**EXERCISE OBJECTIVE**. Among the records that follow, find the line with "slant_block('dark_block', 'large black" and the line with "house('orange gable of". Set down those lines and all lines between them exactly, without adding anything.

**MATERIAL SHOWN**.

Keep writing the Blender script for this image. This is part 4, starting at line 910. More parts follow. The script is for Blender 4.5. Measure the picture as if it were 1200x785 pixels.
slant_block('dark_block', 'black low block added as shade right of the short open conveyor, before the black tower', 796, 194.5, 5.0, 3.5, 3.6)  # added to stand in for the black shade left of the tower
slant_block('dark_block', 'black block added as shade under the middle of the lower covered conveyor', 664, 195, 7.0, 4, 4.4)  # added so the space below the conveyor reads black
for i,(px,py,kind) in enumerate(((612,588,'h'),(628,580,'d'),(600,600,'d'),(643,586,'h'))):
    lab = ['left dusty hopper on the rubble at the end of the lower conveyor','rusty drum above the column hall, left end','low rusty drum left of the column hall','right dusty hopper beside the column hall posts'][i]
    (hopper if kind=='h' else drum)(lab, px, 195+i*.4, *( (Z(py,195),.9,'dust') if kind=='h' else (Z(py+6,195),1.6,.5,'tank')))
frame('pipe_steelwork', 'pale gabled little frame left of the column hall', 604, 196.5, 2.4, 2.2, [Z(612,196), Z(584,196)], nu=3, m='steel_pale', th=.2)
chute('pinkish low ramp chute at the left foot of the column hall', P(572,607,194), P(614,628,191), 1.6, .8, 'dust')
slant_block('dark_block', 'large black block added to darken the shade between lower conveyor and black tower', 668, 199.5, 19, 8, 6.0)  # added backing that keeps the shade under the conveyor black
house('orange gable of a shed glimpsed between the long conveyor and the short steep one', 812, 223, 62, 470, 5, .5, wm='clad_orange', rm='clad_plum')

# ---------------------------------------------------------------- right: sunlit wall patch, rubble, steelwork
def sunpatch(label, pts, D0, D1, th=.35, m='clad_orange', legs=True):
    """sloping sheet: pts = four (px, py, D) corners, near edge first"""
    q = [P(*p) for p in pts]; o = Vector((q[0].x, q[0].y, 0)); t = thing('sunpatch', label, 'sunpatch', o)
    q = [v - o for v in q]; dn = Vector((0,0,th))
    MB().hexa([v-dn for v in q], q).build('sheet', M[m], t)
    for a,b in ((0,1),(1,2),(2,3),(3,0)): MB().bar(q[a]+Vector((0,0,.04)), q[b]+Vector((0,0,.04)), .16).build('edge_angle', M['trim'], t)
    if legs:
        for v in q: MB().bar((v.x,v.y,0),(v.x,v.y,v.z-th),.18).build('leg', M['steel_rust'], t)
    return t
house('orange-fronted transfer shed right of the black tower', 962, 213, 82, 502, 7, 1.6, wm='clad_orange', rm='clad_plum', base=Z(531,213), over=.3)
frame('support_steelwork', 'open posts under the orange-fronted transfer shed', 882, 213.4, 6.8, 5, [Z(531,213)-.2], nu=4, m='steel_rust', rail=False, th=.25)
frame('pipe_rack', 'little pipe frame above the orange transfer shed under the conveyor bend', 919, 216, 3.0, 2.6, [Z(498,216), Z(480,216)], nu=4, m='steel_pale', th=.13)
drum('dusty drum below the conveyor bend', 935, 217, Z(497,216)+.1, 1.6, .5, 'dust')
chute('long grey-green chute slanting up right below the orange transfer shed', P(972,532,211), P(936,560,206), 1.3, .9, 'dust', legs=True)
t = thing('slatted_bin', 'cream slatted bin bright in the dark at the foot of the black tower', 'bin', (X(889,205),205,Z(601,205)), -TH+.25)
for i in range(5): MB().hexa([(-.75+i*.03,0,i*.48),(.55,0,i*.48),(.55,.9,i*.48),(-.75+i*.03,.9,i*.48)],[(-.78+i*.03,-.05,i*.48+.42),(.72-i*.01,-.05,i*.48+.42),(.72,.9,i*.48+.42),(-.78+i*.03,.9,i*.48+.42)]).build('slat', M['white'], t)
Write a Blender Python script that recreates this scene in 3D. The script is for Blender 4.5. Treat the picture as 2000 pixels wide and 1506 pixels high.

**WRITTEN ANSWER**.
slant_block('dark_block', 'large black block added to darken the shade between lower conveyor and black tower', 668, 199.5, 19, 8, 6.0)  # added backing that keeps the shade under the conveyor black
house('orange gable of a shed glimpsed between the long conveyor and the short steep one', 812, 223, 62, 470, 5, .5, wm='clad_orange', rm='clad_plum')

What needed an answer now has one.